§ Supplied data
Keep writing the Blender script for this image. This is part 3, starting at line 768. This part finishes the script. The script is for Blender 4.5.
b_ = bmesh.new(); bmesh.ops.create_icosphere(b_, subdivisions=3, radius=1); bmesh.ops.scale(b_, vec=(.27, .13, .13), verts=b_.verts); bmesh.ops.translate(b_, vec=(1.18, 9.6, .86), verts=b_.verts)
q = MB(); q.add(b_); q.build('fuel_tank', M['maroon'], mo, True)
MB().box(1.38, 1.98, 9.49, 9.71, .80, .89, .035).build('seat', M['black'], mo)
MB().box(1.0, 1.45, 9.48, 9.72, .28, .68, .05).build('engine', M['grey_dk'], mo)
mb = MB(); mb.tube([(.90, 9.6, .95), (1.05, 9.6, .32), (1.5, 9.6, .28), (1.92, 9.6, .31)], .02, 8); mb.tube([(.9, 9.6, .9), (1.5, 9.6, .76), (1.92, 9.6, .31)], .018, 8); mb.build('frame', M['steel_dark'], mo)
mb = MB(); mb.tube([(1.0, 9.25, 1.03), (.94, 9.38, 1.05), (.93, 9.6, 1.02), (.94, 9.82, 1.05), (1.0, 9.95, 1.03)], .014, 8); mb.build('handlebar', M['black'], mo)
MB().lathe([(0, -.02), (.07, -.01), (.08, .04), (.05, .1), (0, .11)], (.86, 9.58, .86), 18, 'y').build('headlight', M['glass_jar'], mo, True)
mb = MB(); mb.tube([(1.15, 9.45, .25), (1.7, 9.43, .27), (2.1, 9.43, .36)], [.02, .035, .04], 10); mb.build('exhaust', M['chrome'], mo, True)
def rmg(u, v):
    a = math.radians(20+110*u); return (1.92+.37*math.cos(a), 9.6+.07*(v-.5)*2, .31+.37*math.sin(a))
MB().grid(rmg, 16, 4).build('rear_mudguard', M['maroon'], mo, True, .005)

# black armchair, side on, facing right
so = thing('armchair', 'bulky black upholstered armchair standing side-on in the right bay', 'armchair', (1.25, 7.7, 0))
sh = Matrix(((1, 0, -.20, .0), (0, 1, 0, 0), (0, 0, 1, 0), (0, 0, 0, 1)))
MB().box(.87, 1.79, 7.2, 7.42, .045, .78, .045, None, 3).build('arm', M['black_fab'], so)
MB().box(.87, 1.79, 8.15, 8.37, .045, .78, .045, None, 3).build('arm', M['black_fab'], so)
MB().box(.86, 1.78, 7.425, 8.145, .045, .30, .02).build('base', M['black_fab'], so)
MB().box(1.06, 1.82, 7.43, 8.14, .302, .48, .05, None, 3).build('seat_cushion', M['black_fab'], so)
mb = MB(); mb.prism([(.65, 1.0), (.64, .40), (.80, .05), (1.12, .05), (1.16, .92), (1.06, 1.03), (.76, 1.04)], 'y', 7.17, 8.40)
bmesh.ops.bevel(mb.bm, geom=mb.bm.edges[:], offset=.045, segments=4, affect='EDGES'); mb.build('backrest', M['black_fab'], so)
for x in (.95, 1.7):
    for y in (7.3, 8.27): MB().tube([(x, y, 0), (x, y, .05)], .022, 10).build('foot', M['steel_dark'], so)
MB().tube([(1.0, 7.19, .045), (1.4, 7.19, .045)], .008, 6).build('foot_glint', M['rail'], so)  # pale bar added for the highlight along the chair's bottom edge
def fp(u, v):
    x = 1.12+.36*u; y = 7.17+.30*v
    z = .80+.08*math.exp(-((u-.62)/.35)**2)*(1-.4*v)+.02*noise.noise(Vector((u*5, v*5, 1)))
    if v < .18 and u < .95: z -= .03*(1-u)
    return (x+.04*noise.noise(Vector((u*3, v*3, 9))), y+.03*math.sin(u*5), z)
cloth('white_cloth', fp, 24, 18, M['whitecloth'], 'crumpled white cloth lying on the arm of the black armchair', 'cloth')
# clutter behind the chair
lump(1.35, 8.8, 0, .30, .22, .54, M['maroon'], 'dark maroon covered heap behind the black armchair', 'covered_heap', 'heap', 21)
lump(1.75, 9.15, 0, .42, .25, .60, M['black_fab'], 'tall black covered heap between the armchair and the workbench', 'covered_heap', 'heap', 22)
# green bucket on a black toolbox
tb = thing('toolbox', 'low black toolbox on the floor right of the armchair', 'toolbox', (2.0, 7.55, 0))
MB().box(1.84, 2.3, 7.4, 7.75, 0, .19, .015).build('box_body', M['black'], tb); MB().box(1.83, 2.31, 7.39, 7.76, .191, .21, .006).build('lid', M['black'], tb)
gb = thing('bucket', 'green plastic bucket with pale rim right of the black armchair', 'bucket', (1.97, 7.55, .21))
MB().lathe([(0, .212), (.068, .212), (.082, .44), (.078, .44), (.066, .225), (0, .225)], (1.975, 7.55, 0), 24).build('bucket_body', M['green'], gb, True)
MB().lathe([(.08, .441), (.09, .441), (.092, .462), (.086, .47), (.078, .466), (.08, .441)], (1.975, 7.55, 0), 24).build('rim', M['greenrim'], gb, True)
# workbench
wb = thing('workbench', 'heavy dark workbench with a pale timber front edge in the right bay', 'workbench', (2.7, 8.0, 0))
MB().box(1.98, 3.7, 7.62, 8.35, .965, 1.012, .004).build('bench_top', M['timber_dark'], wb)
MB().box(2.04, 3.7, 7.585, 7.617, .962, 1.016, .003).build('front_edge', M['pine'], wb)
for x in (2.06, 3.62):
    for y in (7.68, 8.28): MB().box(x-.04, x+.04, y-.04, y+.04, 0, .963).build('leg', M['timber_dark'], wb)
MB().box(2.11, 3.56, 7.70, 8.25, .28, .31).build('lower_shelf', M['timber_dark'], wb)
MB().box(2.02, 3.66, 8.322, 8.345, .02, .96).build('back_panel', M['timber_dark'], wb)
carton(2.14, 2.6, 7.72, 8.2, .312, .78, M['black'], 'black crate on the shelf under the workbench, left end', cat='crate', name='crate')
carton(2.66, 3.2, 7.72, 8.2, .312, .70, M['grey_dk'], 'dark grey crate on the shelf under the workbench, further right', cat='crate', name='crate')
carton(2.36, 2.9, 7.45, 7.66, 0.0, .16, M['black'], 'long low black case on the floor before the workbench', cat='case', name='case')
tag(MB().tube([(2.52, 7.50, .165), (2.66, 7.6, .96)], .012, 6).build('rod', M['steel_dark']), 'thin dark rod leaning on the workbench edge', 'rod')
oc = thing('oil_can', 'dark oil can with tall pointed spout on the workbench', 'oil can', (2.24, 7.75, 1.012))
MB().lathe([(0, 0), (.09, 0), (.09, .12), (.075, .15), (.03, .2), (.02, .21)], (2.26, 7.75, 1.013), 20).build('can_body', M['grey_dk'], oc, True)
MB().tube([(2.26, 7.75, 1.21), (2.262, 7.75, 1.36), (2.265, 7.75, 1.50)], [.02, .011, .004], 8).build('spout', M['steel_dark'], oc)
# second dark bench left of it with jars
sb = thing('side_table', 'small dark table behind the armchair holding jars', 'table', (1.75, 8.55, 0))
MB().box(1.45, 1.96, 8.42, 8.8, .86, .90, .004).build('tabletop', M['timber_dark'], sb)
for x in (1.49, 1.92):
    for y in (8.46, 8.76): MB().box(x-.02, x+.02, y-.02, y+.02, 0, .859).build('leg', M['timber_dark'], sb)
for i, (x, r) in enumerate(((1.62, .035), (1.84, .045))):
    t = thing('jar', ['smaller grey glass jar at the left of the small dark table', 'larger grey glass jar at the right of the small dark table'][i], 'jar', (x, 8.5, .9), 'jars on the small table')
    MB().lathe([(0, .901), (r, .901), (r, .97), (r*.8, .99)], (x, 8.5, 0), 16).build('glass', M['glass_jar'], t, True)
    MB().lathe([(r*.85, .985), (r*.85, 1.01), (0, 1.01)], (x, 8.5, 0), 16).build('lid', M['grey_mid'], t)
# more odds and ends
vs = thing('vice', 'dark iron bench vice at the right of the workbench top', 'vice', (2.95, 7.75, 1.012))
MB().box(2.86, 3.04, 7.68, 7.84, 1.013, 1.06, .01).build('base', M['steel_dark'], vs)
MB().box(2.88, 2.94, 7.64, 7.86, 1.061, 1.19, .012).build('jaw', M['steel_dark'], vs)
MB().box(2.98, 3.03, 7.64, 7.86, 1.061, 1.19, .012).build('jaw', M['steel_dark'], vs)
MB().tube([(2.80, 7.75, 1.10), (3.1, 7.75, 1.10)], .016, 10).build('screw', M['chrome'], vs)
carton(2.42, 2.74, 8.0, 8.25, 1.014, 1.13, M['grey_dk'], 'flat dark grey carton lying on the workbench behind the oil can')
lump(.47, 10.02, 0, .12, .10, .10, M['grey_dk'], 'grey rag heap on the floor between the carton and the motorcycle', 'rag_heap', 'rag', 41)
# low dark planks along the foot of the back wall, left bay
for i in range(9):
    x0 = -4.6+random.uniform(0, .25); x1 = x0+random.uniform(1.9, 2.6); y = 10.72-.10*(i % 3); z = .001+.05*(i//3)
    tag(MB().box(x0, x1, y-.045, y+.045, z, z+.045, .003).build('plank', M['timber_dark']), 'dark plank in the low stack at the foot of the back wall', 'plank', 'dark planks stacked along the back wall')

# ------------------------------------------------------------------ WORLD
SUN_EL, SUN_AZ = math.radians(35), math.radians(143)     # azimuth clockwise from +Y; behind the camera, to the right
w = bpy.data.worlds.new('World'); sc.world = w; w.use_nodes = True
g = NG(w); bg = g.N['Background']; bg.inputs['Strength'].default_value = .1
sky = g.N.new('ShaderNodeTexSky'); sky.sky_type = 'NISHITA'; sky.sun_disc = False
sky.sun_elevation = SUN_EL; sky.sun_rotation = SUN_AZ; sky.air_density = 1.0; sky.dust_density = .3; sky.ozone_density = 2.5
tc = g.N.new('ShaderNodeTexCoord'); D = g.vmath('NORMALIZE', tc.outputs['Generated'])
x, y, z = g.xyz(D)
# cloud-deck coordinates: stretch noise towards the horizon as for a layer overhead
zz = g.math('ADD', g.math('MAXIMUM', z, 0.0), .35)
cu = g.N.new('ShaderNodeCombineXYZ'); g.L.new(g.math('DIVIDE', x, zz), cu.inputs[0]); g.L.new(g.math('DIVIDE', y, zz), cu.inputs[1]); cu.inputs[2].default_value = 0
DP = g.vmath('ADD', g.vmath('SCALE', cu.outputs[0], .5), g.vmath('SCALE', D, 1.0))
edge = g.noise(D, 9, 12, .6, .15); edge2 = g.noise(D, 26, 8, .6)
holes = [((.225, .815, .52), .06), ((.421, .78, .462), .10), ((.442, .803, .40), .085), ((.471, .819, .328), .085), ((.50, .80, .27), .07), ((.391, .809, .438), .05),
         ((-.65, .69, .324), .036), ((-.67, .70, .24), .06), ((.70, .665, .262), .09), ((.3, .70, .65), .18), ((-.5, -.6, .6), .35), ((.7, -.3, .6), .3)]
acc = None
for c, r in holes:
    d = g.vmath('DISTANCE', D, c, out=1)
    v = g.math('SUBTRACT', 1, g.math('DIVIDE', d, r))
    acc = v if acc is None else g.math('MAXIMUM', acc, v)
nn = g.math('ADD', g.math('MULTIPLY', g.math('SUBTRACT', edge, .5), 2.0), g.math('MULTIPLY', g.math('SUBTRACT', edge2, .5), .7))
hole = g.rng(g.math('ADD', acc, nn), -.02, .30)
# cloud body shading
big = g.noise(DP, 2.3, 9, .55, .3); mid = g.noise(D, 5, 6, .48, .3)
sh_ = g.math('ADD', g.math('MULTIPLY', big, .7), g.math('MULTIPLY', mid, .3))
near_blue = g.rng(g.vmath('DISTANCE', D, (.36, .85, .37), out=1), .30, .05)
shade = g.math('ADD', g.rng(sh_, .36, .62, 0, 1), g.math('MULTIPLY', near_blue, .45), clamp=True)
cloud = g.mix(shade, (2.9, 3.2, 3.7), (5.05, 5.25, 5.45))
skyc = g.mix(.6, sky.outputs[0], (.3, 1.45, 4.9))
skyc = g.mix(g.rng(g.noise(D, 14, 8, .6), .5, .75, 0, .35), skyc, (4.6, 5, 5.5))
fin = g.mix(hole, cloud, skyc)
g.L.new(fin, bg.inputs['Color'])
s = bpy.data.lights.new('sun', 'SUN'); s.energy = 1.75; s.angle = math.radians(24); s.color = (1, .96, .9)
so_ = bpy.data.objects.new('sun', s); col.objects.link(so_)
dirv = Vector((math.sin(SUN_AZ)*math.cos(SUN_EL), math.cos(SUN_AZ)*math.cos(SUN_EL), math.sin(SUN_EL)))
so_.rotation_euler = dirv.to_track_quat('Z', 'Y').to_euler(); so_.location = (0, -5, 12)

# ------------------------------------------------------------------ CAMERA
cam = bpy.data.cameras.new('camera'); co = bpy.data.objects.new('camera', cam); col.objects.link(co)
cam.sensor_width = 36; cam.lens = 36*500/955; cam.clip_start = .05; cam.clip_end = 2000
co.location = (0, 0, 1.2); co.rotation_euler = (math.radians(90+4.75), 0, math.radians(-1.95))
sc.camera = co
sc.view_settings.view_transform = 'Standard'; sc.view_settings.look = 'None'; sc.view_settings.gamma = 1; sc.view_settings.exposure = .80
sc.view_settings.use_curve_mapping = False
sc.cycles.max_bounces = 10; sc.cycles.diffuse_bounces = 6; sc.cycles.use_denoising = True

§ Your instructions
Return only the lines from the beginning of the material up to and including the line with "mo, True, .005)", exactly as written.

§ Problem solution
Keep writing the Blender script for this image. This is part 3, starting at line 768. This part finishes the script. The script is for Blender 4.5.
b_ = bmesh.new(); bmesh.ops.create_icosphere(b_, subdivisions=3, radius=1); bmesh.ops.scale(b_, vec=(.27, .13, .13), verts=b_.verts); bmesh.ops.translate(b_, vec=(1.18, 9.6, .86), verts=b_.verts)
q = MB(); q.add(b_); q.build('fuel_tank', M['maroon'], mo, True)
MB().box(1.38, 1.98, 9.49, 9.71, .80, .89, .035).build('seat', M['black'], mo)
MB().box(1.0, 1.45, 9.48, 9.72, .28, .68, .05).build('engine', M['grey_dk'], mo)
mb = MB(); mb.tube([(.90, 9.6, .95), (1.05, 9.6, .32), (1.5, 9.6, .28), (1.92, 9.6, .31)], .02, 8); mb.tube([(.9, 9.6, .9), (1.5, 9.6, .76), (1.92, 9.6, .31)], .018, 8); mb.build('frame', M['steel_dark'], mo)
mb = MB(); mb.tube([(1.0, 9.25, 1.03), (.94, 9.38, 1.05), (.93, 9.6, 1.02), (.94, 9.82, 1.05), (1.0, 9.95, 1.03)], .014, 8); mb.build('handlebar', M['black'], mo)
MB().lathe([(0, -.02), (.07, -.01), (.08, .04), (.05, .1), (0, .11)], (.86, 9.58, .86), 18, 'y').build('headlight', M['glass_jar'], mo, True)
mb = MB(); mb.tube([(1.15, 9.45, .25), (1.7, 9.43, .27), (2.1, 9.43, .36)], [.02, .035, .04], 10); mb.build('exhaust', M['chrome'], mo, True)
def rmg(u, v):
    a = math.radians(20+110*u); return (1.92+.37*math.cos(a), 9.6+.07*(v-.5)*2, .31+.37*math.sin(a))
MB().grid(rmg, 16, 4).build('rear_mudguard', M['maroon'], mo, True, .005)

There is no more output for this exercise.